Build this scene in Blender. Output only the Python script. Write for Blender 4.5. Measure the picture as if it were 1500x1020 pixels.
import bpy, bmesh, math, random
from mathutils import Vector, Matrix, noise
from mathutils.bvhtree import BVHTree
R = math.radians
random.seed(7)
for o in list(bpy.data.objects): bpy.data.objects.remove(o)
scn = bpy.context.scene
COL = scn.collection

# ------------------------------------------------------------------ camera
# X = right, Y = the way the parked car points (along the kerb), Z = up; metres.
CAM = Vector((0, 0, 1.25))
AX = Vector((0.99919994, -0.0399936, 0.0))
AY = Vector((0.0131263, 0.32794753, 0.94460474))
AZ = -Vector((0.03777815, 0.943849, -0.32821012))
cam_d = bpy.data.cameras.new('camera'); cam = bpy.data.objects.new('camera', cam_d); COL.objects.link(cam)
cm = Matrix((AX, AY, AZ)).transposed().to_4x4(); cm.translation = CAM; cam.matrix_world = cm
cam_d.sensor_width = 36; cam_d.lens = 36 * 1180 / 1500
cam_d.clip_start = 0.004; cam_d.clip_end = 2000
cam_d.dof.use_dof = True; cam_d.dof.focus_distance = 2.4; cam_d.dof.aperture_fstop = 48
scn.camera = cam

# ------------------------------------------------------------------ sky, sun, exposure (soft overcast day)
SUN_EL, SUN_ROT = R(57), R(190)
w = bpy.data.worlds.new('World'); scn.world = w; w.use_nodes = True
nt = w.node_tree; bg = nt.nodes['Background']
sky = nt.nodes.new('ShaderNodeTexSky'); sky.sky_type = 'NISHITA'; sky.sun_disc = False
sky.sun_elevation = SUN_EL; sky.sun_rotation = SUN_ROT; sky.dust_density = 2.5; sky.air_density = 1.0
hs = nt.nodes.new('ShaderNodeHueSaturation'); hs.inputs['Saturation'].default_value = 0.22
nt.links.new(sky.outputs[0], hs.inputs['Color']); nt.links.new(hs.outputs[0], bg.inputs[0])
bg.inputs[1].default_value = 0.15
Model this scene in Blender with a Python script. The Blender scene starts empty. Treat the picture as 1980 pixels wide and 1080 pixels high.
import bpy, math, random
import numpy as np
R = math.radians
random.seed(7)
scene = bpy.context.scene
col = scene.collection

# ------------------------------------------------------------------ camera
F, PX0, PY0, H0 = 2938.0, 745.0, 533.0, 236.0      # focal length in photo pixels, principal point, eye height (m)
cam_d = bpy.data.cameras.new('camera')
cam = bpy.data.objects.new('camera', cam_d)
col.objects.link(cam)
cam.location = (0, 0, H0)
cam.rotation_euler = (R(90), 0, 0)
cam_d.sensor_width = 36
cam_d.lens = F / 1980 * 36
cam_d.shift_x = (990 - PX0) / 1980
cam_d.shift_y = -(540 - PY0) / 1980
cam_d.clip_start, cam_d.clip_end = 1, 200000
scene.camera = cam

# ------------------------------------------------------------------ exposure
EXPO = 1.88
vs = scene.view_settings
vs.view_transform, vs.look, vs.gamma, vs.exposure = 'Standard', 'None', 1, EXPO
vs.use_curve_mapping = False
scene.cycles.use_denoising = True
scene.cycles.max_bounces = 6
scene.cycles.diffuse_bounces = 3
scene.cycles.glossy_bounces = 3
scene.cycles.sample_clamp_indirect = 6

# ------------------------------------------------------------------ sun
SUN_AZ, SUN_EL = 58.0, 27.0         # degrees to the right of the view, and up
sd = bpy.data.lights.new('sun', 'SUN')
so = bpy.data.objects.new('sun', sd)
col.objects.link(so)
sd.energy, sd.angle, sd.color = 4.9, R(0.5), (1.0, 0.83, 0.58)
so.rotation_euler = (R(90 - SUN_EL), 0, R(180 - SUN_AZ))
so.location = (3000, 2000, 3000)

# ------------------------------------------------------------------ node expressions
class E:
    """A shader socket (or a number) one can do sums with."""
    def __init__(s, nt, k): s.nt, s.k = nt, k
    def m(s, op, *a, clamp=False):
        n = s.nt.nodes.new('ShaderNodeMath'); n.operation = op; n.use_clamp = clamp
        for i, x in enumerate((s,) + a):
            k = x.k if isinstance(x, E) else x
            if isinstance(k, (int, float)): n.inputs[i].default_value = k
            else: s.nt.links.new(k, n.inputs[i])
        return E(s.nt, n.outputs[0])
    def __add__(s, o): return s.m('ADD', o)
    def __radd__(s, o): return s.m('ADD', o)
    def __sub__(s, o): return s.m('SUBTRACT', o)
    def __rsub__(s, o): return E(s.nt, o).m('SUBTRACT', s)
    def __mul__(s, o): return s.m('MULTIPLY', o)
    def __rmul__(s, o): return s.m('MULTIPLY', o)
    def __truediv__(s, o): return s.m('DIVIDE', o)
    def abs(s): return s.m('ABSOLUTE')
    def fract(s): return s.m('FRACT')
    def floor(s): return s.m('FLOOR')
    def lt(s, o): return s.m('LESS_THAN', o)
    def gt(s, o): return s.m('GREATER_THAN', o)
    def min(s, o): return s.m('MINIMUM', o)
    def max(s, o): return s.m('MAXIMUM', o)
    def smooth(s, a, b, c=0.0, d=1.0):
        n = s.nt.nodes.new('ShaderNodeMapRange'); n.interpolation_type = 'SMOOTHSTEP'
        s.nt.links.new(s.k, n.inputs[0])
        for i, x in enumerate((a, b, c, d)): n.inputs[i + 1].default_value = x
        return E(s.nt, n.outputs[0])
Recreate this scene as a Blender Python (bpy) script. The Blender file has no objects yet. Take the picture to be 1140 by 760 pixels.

=-=-=

[Objective]:
Reproduce the entries above exactly.

[Final result]:
Build this scene in Blender. Output only the Python script. Write for Blender 4.5. Measure the picture as if it were 1500x1020 pixels.
import bpy, bmesh, math, random
from mathutils import Vector, Matrix, noise
from mathutils.bvhtree import BVHTree
R = math.radians
random.seed(7)
for o in list(bpy.data.objects): bpy.data.objects.remove(o)
scn = bpy.context.scene
COL = scn.collection

# ------------------------------------------------------------------ camera
# X = right, Y = the way the parked car points (along the kerb), Z = up; metres.
CAM = Vector((0, 0, 1.25))
AX = Vector((0.99919994, -0.0399936, 0.0))
AY = Vector((0.0131263, 0.32794753, 0.94460474))
AZ = -Vector((0.03777815, 0.943849, -0.32821012))
cam_d = bpy.data.cameras.new('camera'); cam = bpy.data.objects.new('camera', cam_d); COL.objects.link(cam)
cm = Matrix((AX, AY, AZ)).transposed().to_4x4(); cm.translation = CAM; cam.matrix_world = cm
cam_d.sensor_width = 36; cam_d.lens = 36 * 1180 / 1500
cam_d.clip_start = 0.004; cam_d.clip_end = 2000
cam_d.dof.use_dof = True; cam_d.dof.focus_distance = 2.4; cam_d.dof.aperture_fstop = 48
scn.camera = cam

# ------------------------------------------------------------------ sky, sun, exposure (soft overcast day)
SUN_EL, SUN_ROT = R(57), R(190)
w = bpy.data.worlds.new('World'); scn.world = w; w.use_nodes = True
nt = w.node_tree; bg = nt.nodes['Background']
sky = nt.nodes.new('ShaderNodeTexSky'); sky.sky_type = 'NISHITA'; sky.sun_disc = False
sky.sun_elevation = SUN_EL; sky.sun_rotation = SUN_ROT; sky.dust_density = 2.5; sky.air_density = 1.0
hs = nt.nodes.new('ShaderNodeHueSaturation'); hs.inputs['Saturation'].default_value = 0.22
nt.links.new(sky.outputs[0], hs.inputs['Color']); nt.links.new(hs.outputs[0], bg.inputs[0])
bg.inputs[1].default_value = 0.15
Model this scene in Blender with a Python script. The Blender scene starts empty. Treat the picture as 1980 pixels wide and 1080 pixels high.
import bpy, math, random
import numpy as np
R = math.radians
random.seed(7)
scene = bpy.context.scene
col = scene.collection

# ------------------------------------------------------------------ camera
F, PX0, PY0, H0 = 2938.0, 745.0, 533.0, 236.0      # focal length in photo pixels, principal point, eye height (m)
cam_d = bpy.data.cameras.new('camera')
cam = bpy.data.objects.new('camera', cam_d)
col.objects.link(cam)
cam.location = (0, 0, H0)
cam.rotation_euler = (R(90), 0, 0)
cam_d.sensor_width = 36
cam_d.lens = F / 1980 * 36
cam_d.shift_x = (990 - PX0) / 1980
cam_d.shift_y = -(540 - PY0) / 1980
cam_d.clip_start, cam_d.clip_end = 1, 200000
scene.camera = cam

# ------------------------------------------------------------------ exposure
EXPO = 1.88
vs = scene.view_settings
vs.view_transform, vs.look, vs.gamma, vs.exposure = 'Standard', 'None', 1, EXPO
vs.use_curve_mapping = False
scene.cycles.use_denoising = True
scene.cycles.max_bounces = 6
scene.cycles.diffuse_bounces = 3
scene.cycles.glossy_bounces = 3
scene.cycles.sample_clamp_indirect = 6

# ------------------------------------------------------------------ sun
SUN_AZ, SUN_EL = 58.0, 27.0         # degrees to the right of the view, and up
sd = bpy.data.lights.new('sun', 'SUN')
so = bpy.data.objects.new('sun', sd)
col.objects.link(so)
sd.energy, sd.angle, sd.color = 4.9, R(0.5), (1.0, 0.83, 0.58)
so.rotation_euler = (R(90 - SUN_EL), 0, R(180 - SUN_AZ))
so.location = (3000, 2000, 3000)

# ------------------------------------------------------------------ node expressions
class E:
    """A shader socket (or a number) one can do sums with."""
    def __init__(s, nt, k): s.nt, s.k = nt, k
    def m(s, op, *a, clamp=False):
        n = s.nt.nodes.new('ShaderNodeMath'); n.operation = op; n.use_clamp = clamp
        for i, x in enumerate((s,) + a):
            k = x.k if isinstance(x, E) else x
            if isinstance(k, (int, float)): n.inputs[i].default_value = k
            else: s.nt.links.new(k, n.inputs[i])
        return E(s.nt, n.outputs[0])
    def __add__(s, o): return s.m('ADD', o)
    def __radd__(s, o): return s.m('ADD', o)
    def __sub__(s, o): return s.m('SUBTRACT', o)
    def __rsub__(s, o): return E(s.nt, o).m('SUBTRACT', s)
    def __mul__(s, o): return s.m('MULTIPLY', o)
    def __rmul__(s, o): return s.m('MULTIPLY', o)
    def __truediv__(s, o): return s.m('DIVIDE', o)
    def abs(s): return s.m('ABSOLUTE')
    def fract(s): return s.m('FRACT')
    def floor(s): return s.m('FLOOR')
    def lt(s, o): return s.m('LESS_THAN', o)
    def gt(s, o): return s.m('GREATER_THAN', o)
    def min(s, o): return s.m('MINIMUM', o)
    def max(s, o): return s.m('MAXIMUM', o)
    def smooth(s, a, b, c=0.0, d=1.0):
        n = s.nt.nodes.new('ShaderNodeMapRange'); n.interpolation_type = 'SMOOTHSTEP'
        s.nt.links.new(s.k, n.inputs[0])
        for i, x in enumerate((a, b, c, d)): n.inputs[i + 1].default_value = x
        return E(s.nt, n.outputs[0])
Recreate this scene as a Blender Python (bpy) script. The Blender file has no objects yet. Take the picture to be 1140 by 760 pixels.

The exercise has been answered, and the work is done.